--- Source data ---
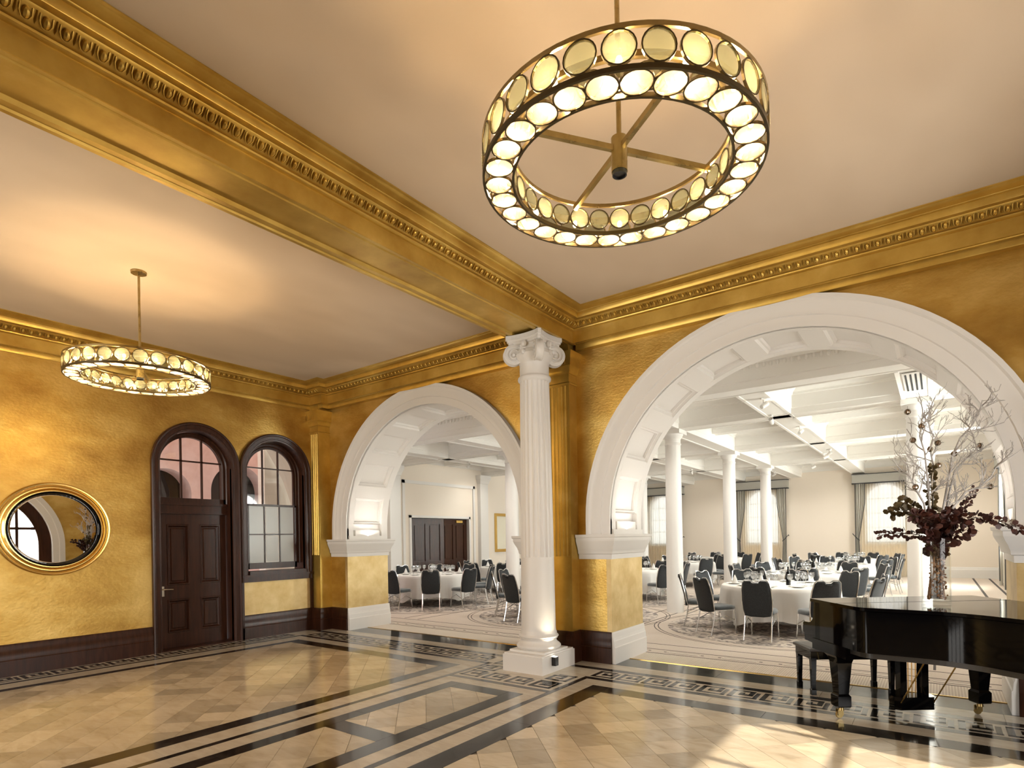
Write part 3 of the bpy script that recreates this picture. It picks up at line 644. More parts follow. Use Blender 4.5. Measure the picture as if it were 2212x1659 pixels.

* * *

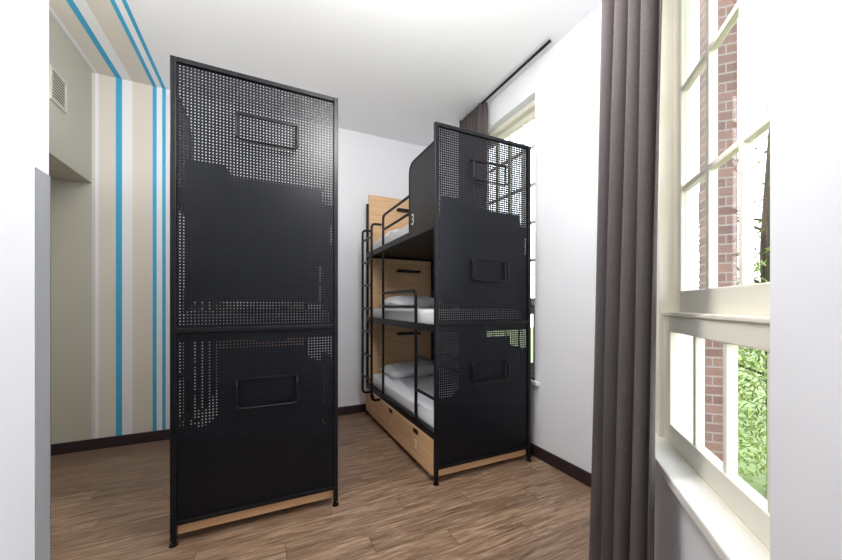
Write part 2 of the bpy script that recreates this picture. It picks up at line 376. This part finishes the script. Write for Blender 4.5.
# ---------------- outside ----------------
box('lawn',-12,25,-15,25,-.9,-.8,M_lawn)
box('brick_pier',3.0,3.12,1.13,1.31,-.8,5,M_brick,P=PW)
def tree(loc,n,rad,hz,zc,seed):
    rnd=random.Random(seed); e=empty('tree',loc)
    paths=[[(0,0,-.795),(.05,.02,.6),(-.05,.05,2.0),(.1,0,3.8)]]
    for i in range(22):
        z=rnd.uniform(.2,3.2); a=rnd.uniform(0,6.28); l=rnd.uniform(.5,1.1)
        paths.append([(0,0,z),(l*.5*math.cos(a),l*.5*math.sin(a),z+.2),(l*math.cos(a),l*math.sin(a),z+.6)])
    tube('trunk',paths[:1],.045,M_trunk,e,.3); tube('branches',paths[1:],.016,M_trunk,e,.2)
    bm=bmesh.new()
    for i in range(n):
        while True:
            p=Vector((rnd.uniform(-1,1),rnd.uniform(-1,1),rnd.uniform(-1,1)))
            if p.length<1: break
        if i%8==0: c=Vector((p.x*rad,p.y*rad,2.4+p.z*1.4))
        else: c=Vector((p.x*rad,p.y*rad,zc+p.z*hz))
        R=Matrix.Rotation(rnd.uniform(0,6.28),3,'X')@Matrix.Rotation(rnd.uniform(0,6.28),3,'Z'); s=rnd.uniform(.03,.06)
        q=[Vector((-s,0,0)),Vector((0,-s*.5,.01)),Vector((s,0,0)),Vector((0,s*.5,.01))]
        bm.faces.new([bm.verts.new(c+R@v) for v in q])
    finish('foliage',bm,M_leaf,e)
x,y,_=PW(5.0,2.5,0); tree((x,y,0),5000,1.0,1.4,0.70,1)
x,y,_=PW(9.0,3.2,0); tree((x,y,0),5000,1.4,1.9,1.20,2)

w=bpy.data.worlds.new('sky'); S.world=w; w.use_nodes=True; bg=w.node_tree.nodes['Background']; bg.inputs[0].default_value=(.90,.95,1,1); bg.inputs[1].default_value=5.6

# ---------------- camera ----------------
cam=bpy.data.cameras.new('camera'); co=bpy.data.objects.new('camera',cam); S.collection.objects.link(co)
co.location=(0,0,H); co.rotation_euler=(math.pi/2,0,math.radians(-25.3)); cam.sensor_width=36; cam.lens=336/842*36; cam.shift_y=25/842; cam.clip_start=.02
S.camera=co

--- What is needed ---
Check each line of the data above for the word "script", then state how many lines have it. Give the number alone.

--- Written answer ---
2